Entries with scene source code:
※

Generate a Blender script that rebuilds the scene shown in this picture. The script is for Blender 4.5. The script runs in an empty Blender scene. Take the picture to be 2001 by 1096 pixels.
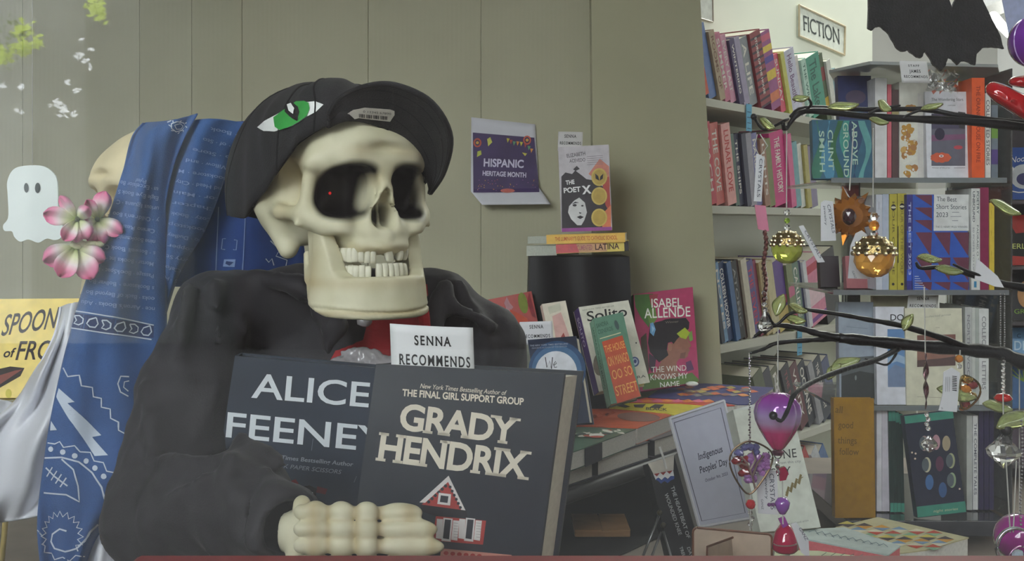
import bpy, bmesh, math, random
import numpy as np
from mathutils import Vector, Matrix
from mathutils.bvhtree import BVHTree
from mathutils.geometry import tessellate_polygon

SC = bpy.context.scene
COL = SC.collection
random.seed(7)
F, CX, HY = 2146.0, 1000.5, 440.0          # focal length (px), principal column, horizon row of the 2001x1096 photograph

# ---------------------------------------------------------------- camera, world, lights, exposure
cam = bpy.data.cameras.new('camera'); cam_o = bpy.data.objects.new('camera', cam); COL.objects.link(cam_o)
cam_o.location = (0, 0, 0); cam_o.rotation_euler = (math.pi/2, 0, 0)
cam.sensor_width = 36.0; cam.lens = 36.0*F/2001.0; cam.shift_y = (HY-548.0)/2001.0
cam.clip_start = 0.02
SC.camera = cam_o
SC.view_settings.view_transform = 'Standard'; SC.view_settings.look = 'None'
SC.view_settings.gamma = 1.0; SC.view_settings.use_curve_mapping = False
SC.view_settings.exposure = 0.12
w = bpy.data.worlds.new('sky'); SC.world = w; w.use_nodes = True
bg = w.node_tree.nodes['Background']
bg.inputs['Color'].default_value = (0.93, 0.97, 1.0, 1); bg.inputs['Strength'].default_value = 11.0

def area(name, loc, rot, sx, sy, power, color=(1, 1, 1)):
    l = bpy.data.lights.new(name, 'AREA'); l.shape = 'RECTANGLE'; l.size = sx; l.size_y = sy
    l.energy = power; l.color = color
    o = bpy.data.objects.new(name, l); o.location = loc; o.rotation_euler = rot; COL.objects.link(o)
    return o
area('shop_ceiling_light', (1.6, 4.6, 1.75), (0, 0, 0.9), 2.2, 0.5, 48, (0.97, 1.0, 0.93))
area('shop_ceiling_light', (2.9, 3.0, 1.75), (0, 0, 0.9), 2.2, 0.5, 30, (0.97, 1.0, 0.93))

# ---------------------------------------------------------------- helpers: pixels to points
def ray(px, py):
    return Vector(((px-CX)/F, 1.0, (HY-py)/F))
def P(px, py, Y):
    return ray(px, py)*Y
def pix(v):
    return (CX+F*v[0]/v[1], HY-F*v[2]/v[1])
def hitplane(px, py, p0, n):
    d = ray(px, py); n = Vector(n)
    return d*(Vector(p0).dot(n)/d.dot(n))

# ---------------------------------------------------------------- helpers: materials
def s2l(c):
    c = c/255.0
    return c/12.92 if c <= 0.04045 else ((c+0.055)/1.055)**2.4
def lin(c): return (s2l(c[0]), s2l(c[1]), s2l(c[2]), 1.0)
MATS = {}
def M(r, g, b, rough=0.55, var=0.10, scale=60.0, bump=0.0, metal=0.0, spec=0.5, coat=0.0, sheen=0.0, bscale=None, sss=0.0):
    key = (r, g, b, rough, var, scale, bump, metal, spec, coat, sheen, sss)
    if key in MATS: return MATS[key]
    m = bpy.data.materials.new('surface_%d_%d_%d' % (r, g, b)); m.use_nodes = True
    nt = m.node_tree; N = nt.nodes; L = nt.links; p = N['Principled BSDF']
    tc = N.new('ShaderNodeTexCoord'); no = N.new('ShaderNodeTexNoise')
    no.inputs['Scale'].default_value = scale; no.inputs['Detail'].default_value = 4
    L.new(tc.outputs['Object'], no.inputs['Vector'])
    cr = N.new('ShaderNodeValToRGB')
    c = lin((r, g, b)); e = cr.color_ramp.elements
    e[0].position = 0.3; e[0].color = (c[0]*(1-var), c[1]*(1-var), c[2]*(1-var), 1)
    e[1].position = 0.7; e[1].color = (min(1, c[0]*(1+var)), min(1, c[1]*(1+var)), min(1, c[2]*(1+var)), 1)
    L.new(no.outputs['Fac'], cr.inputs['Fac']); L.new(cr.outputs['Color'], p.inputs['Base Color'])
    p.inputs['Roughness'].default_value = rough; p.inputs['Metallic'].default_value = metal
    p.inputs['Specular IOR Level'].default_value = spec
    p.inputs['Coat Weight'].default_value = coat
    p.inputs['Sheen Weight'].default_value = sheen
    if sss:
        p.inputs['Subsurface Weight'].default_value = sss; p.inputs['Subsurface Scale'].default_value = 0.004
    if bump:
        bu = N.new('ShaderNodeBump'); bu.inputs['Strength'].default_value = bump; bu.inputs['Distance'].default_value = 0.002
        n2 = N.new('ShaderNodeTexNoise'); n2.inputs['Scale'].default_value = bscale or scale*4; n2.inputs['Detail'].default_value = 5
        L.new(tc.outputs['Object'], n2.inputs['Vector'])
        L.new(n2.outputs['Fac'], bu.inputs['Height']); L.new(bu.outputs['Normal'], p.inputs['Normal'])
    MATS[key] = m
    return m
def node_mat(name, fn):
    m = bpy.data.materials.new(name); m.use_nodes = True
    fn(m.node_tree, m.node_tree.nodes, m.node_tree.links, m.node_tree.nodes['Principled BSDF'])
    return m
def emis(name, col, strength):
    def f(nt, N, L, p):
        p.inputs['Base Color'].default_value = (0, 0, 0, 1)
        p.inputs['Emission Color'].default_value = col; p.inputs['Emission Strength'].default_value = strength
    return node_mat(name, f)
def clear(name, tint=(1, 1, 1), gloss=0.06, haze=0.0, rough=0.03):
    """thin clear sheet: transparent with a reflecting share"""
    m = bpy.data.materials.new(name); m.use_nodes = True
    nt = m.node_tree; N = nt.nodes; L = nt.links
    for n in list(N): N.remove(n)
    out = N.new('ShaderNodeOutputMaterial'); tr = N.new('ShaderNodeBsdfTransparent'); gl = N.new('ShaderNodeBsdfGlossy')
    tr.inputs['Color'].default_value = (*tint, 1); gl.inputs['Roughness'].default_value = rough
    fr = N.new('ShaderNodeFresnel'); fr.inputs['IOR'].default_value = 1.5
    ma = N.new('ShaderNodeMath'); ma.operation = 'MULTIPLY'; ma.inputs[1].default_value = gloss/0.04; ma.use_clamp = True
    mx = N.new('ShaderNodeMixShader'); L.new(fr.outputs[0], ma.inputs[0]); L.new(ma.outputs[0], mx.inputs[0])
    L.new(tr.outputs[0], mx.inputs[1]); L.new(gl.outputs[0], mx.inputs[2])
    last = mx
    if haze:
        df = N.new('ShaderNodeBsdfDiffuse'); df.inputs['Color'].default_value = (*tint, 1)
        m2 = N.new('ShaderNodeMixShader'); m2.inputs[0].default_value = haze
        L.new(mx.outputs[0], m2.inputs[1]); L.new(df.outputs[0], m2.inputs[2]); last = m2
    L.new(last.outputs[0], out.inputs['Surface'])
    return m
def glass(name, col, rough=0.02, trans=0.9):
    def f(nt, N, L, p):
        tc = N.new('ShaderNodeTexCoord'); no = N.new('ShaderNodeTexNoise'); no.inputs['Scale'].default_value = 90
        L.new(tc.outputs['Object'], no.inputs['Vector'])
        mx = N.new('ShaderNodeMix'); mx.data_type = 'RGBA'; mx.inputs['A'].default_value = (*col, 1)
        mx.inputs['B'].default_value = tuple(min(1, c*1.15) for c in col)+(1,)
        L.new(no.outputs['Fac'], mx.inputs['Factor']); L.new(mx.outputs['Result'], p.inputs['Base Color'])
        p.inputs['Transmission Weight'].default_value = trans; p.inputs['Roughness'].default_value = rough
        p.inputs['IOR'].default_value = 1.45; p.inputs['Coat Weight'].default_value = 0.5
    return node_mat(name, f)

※

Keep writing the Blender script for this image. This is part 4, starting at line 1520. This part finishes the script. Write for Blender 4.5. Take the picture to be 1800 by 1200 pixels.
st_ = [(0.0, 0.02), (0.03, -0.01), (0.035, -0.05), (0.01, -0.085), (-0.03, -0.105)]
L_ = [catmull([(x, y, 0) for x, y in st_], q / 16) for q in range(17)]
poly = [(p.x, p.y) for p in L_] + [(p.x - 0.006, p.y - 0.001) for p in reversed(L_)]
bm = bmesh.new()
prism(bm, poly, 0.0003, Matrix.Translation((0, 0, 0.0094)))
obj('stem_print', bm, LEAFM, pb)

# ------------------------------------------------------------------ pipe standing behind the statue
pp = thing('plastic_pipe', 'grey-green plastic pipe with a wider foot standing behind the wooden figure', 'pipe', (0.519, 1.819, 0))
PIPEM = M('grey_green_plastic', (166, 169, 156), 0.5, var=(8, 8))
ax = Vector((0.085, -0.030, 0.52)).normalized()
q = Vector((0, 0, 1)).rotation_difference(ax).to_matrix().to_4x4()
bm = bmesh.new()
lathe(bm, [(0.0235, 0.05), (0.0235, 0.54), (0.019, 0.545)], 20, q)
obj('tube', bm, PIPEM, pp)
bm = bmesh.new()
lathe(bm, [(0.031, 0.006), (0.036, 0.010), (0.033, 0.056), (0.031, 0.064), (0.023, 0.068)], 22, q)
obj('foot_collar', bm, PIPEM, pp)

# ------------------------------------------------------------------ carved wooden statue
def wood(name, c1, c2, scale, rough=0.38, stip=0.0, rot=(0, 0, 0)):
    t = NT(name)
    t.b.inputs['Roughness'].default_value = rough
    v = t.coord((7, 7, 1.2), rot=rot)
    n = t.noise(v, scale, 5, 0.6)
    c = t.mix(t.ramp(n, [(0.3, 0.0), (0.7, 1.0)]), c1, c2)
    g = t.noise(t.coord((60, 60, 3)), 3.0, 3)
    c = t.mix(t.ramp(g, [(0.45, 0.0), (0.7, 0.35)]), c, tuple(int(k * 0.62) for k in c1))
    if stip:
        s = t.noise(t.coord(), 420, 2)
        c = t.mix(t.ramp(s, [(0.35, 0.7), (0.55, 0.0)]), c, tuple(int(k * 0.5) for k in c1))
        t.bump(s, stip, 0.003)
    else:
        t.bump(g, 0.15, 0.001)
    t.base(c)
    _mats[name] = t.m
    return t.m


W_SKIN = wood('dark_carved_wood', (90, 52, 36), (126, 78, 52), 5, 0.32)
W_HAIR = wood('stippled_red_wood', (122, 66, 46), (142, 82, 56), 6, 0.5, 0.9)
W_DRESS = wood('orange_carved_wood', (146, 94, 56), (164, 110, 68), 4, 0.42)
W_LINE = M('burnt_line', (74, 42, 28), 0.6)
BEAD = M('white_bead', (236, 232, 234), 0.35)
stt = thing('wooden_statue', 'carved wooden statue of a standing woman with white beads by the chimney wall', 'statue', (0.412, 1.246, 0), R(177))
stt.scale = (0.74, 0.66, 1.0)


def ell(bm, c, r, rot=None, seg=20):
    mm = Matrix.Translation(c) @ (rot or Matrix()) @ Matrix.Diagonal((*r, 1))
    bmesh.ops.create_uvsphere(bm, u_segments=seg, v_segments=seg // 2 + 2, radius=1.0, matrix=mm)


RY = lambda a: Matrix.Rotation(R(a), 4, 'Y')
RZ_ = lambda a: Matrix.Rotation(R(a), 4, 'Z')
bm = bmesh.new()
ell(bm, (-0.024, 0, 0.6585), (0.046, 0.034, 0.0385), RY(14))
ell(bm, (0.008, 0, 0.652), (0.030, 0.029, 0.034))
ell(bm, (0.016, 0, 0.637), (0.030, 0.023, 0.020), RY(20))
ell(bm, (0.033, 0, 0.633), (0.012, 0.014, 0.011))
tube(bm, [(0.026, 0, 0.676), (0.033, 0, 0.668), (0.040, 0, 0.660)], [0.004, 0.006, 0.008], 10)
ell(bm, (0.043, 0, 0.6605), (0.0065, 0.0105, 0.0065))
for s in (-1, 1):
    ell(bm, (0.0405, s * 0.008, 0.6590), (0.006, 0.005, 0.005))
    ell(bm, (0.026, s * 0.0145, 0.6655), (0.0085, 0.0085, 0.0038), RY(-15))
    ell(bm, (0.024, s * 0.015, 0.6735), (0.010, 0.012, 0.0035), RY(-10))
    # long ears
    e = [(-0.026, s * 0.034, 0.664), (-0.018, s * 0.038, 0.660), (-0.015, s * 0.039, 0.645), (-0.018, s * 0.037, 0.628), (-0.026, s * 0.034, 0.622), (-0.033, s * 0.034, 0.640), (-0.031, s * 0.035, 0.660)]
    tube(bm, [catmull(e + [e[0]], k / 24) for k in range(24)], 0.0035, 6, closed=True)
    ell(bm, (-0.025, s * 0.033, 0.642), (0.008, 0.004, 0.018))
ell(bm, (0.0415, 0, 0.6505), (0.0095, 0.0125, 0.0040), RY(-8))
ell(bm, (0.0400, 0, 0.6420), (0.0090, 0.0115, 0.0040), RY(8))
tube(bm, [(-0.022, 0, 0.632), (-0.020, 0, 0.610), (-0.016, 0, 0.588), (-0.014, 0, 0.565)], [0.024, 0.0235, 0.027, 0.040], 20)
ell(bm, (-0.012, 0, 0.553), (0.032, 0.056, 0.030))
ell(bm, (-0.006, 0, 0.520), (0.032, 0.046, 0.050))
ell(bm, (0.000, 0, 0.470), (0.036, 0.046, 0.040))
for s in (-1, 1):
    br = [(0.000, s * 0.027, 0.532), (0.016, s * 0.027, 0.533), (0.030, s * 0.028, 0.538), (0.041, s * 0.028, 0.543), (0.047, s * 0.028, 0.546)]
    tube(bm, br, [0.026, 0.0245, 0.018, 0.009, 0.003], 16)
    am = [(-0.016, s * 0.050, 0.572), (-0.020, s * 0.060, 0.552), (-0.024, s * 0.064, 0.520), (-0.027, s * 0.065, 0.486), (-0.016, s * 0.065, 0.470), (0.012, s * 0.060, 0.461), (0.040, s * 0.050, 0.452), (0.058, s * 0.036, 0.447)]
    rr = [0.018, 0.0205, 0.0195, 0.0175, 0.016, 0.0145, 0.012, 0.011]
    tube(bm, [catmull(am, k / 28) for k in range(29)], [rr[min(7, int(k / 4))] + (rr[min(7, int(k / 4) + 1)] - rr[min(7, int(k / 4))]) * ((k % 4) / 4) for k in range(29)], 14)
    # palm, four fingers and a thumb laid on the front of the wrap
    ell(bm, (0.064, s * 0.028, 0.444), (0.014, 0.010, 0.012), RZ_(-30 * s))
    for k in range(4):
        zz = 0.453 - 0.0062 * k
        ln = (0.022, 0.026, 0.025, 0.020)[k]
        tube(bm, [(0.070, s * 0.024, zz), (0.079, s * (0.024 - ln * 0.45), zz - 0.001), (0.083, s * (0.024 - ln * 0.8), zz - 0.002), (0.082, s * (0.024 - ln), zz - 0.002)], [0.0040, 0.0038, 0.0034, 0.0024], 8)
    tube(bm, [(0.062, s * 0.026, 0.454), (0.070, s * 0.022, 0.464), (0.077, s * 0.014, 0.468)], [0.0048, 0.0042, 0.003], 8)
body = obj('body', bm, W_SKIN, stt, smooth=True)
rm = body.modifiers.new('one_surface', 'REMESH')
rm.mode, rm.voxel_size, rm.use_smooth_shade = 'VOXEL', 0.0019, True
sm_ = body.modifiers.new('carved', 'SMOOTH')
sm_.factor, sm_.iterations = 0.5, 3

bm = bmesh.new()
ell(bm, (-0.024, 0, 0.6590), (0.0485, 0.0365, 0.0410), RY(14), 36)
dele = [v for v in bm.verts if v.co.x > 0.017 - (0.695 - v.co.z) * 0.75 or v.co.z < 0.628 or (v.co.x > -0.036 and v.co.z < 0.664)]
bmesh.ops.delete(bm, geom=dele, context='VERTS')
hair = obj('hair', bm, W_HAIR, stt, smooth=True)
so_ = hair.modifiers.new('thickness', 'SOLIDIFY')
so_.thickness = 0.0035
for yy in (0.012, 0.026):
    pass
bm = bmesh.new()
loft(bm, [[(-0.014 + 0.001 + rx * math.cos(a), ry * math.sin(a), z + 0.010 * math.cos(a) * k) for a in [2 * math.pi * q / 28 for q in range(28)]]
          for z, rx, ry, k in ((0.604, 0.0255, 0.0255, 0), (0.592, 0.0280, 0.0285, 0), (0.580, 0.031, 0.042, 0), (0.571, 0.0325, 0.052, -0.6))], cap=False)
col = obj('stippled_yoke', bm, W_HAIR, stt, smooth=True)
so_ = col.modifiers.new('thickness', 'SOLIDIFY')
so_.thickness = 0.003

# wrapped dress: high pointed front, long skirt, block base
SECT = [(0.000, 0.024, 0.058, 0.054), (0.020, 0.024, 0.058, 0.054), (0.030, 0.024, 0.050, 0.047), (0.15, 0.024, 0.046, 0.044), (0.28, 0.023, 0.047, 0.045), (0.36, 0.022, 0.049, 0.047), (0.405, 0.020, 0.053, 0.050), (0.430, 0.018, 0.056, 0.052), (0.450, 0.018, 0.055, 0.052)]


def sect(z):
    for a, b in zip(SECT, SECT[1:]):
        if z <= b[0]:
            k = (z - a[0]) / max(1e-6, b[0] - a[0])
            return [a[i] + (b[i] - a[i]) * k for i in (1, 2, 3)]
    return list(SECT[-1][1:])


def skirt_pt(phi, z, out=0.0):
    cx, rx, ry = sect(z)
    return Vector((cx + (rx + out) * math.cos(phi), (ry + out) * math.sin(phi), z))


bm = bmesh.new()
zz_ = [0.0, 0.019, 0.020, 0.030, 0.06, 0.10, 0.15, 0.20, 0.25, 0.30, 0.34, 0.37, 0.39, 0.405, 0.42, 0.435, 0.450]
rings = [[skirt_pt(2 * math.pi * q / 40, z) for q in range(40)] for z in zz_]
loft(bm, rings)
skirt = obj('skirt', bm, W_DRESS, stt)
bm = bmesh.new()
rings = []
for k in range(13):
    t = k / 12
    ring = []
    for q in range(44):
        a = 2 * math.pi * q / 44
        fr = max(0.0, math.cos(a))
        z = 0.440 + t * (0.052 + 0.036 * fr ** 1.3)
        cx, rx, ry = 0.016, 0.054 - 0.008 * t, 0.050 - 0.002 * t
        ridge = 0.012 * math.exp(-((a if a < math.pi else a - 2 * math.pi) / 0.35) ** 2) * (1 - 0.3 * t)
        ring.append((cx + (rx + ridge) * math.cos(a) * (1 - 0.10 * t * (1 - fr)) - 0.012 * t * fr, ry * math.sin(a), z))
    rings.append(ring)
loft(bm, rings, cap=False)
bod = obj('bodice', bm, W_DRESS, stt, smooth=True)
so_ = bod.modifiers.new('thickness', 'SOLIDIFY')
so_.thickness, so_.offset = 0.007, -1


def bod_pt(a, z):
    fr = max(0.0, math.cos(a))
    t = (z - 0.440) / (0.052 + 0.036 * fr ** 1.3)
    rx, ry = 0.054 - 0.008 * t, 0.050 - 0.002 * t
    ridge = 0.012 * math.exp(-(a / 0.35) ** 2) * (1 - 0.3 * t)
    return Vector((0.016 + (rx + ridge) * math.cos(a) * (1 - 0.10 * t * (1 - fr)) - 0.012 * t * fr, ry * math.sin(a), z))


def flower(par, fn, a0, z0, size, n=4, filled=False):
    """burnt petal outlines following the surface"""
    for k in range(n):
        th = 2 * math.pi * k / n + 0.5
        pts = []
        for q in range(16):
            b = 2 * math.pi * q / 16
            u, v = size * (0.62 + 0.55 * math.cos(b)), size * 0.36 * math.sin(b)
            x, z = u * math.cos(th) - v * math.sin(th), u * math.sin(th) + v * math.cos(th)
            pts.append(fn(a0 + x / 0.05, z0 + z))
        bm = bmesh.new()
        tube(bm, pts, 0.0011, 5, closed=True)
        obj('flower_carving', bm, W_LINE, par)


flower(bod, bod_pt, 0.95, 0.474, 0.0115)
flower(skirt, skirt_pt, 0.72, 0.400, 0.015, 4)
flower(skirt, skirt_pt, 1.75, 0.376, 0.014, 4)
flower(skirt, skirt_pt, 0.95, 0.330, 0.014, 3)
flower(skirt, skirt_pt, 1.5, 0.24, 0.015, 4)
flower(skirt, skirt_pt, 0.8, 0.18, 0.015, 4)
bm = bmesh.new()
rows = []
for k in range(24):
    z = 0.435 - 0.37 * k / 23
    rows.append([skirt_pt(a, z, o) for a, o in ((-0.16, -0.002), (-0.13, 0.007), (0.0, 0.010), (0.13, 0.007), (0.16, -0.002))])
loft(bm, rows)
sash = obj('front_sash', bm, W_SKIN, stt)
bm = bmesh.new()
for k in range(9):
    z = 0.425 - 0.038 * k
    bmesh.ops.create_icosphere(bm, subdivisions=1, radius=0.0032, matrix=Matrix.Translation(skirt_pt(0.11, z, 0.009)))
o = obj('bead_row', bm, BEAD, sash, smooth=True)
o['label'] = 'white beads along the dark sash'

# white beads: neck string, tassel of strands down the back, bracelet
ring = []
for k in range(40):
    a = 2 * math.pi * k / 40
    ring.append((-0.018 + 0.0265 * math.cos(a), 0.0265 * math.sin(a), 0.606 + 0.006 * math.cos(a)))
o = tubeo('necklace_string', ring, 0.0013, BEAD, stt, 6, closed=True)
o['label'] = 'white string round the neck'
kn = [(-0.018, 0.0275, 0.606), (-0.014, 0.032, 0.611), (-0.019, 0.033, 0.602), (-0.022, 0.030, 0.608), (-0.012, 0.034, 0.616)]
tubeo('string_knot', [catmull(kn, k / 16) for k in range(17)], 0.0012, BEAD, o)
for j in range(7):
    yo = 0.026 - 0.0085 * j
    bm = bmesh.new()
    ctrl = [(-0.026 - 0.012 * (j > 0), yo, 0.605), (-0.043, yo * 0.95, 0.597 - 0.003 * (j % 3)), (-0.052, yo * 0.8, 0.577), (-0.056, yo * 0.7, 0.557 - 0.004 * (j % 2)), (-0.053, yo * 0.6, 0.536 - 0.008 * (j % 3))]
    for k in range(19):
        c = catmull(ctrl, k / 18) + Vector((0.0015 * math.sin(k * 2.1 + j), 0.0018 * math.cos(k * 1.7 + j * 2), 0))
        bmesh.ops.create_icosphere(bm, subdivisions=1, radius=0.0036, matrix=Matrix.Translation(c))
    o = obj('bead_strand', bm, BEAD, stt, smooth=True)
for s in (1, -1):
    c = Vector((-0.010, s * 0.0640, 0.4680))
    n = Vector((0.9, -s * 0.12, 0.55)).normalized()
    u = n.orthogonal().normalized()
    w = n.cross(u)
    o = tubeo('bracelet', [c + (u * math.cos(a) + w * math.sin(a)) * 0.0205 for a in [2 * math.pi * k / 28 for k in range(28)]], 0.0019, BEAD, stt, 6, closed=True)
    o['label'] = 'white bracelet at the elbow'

※

Stated problem
Filter the entries down to the lines containing "Blender". Copy each of those lines.

Answer for the task
Generate a Blender script that rebuilds the scene shown in this picture. The script is for Blender 4.5. The script runs in an empty Blender scene. Take the picture to be 2001 by 1096 pixels.
Keep writing the Blender script for this image. This is part 4, starting at line 1520. This part finishes the script. Write for Blender 4.5. Take the picture to be 1800 by 1200 pixels.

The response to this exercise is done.